More than two months have passed but even then, tens of thousands of ill-fated people are still stranded in deep waters and those who have been evacuated are passing their sleepless days and nights under the open sky in starvation and semi-starvation along the banks of roads, canals, drains and at promontory points.
Since the downpour and its destruction have devastated each and everything including the rural economy which consists of agriculture and livestock, infrastructure and human resources, therefore, it has bolstered unemployment, among many other socioeconomic ills and evils in the worst affected areas. The youth of the province bears the brunt, among others. The youth is in a state of unemployment and in a state of helplessness.
Several international relief organisations are already in the field – providing relief and rehabilitation services in the last year’s affected areas and others are about to launch their relief operations in the recently affected areas in the upper and lower parts of the province.
It is an established truth that the relief organisations and donor agencies which hired local talent during last year’s operations; they stand out for their commendable services.

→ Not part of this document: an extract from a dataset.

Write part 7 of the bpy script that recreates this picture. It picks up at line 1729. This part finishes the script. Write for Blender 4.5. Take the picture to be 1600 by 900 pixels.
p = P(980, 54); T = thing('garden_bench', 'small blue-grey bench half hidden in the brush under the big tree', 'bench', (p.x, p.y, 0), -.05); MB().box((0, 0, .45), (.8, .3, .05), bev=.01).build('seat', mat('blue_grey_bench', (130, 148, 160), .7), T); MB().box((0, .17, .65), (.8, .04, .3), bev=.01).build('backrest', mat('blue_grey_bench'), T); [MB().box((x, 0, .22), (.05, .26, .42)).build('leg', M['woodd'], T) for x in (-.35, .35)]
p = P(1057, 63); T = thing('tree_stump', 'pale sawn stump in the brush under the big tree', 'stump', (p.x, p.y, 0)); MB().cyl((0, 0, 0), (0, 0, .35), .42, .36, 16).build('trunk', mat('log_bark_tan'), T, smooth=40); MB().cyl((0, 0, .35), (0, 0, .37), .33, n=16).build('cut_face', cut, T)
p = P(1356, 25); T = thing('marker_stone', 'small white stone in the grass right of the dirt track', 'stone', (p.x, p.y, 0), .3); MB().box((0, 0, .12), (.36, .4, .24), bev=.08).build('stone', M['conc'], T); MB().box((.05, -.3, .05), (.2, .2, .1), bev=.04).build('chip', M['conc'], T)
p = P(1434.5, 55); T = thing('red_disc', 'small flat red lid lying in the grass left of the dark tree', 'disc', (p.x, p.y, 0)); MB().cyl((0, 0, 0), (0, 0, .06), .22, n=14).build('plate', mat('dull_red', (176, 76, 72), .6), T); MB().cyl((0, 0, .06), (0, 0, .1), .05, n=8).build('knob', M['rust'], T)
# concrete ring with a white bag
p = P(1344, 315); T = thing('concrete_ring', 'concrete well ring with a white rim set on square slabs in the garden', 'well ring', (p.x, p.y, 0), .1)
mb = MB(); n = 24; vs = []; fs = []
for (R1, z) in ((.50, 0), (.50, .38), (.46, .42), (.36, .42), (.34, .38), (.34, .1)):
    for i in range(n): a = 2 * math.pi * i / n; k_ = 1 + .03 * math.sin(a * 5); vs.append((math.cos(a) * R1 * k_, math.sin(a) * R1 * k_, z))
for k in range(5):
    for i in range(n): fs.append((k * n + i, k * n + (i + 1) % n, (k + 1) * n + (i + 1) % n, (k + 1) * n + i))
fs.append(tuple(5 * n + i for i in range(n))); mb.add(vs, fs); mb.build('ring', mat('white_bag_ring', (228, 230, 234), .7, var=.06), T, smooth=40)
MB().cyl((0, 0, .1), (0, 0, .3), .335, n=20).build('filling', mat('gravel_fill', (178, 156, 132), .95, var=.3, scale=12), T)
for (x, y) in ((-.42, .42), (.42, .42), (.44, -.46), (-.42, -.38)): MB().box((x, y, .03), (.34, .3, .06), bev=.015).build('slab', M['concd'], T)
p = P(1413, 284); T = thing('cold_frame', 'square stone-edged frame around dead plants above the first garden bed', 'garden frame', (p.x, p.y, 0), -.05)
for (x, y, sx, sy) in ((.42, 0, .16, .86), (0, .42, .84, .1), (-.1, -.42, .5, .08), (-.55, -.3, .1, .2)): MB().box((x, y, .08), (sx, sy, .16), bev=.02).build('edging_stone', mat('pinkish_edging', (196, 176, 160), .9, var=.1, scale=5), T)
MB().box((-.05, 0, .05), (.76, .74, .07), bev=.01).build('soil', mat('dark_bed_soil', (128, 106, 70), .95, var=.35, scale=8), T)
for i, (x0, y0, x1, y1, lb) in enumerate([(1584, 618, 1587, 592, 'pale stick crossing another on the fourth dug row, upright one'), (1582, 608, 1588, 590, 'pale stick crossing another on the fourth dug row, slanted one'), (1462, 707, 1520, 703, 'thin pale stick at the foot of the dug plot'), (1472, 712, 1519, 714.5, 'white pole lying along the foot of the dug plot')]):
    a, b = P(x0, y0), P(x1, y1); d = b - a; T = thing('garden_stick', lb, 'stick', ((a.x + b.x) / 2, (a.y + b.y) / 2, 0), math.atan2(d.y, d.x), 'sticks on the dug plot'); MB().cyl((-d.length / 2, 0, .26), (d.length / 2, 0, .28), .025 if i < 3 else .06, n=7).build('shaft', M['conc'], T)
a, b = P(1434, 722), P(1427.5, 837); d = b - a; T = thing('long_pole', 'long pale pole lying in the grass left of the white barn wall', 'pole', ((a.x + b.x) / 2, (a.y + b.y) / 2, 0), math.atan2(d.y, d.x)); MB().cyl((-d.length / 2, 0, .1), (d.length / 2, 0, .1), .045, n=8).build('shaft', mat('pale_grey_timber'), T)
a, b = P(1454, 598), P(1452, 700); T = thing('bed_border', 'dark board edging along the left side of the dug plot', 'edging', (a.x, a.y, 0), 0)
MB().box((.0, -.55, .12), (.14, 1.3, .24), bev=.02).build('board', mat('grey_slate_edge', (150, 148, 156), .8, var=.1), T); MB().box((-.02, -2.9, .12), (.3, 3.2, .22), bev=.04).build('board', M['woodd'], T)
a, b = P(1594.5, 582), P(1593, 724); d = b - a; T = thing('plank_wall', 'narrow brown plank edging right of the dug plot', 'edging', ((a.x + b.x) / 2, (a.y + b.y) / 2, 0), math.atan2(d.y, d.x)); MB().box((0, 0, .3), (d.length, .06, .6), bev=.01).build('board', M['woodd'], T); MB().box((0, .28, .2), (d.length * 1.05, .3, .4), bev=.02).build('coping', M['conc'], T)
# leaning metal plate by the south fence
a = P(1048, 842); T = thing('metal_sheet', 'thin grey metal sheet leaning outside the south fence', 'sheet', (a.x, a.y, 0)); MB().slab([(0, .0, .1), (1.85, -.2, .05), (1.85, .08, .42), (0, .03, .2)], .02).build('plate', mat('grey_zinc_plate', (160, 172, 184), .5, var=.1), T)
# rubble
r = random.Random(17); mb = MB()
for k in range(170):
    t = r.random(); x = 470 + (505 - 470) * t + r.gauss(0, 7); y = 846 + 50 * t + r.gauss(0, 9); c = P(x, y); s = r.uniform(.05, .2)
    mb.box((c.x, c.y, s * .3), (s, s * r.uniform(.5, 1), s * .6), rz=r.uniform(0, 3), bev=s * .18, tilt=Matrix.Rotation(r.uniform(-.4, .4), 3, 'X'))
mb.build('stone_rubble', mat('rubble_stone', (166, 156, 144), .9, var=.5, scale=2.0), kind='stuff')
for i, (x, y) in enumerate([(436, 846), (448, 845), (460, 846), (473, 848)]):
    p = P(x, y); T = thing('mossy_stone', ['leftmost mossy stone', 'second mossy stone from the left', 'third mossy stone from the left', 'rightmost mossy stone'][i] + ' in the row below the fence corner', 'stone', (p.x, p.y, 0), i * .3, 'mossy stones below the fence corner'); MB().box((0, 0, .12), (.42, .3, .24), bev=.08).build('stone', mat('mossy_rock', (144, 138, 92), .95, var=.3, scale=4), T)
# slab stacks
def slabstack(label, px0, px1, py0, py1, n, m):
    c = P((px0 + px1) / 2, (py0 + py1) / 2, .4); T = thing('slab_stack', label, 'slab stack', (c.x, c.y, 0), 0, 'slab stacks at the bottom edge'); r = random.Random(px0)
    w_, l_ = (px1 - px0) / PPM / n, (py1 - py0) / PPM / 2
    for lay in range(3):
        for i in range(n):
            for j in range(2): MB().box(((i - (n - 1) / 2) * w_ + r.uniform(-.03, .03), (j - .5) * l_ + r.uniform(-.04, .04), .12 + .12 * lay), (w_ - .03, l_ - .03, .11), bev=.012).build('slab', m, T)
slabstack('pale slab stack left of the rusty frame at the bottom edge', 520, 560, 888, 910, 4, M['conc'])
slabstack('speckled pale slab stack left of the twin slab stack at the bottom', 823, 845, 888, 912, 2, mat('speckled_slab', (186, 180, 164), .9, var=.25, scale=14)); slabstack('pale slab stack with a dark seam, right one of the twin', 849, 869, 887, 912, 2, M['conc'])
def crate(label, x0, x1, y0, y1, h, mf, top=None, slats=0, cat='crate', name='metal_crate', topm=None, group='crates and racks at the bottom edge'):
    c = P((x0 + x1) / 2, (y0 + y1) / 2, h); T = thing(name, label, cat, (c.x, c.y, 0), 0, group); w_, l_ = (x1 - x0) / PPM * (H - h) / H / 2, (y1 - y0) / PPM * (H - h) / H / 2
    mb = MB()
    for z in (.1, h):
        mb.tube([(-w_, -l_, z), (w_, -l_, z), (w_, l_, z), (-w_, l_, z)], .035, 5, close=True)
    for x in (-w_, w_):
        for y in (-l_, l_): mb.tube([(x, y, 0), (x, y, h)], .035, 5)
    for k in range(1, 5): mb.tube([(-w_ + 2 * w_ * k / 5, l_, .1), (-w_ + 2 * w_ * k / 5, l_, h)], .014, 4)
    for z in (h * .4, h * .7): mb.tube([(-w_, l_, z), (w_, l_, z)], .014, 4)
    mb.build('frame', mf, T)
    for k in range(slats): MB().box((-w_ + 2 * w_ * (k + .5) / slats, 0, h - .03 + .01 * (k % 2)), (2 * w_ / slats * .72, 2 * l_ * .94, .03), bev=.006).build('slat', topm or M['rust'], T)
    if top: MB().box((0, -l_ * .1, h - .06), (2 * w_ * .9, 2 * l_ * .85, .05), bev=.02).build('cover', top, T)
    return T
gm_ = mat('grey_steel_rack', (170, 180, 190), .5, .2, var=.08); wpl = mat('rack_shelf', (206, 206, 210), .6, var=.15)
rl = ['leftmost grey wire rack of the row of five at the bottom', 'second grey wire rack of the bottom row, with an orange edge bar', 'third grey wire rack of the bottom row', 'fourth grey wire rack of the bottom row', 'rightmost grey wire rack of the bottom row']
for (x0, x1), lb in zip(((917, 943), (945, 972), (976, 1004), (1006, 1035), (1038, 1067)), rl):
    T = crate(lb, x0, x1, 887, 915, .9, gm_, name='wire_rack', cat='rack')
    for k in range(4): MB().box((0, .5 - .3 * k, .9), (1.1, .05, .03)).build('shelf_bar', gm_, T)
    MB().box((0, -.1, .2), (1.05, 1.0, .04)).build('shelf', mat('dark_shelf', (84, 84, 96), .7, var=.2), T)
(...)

On the contrary, the organisations which hired the office and field staff from other parts of the country and stationed them in Sukkur, Hyderabad and other big cities in Sindh province, who neither know the local language and its various dialects nor geography and do not even, know about the Sindhi society and psychology of the victims, they could not come up to the expectations.
The simple truth is that the local talent is equipped with the necessary education, skills and experience to deal with this situation. Above all, they more devoted and dedicated towards their own displaced, disturbed, destroyed and shattered people.
I would like to request the top management of the international relief organisations to hire the local talent from the province for expeditious, effective and efficient rescue, relief and rehabilitation activities.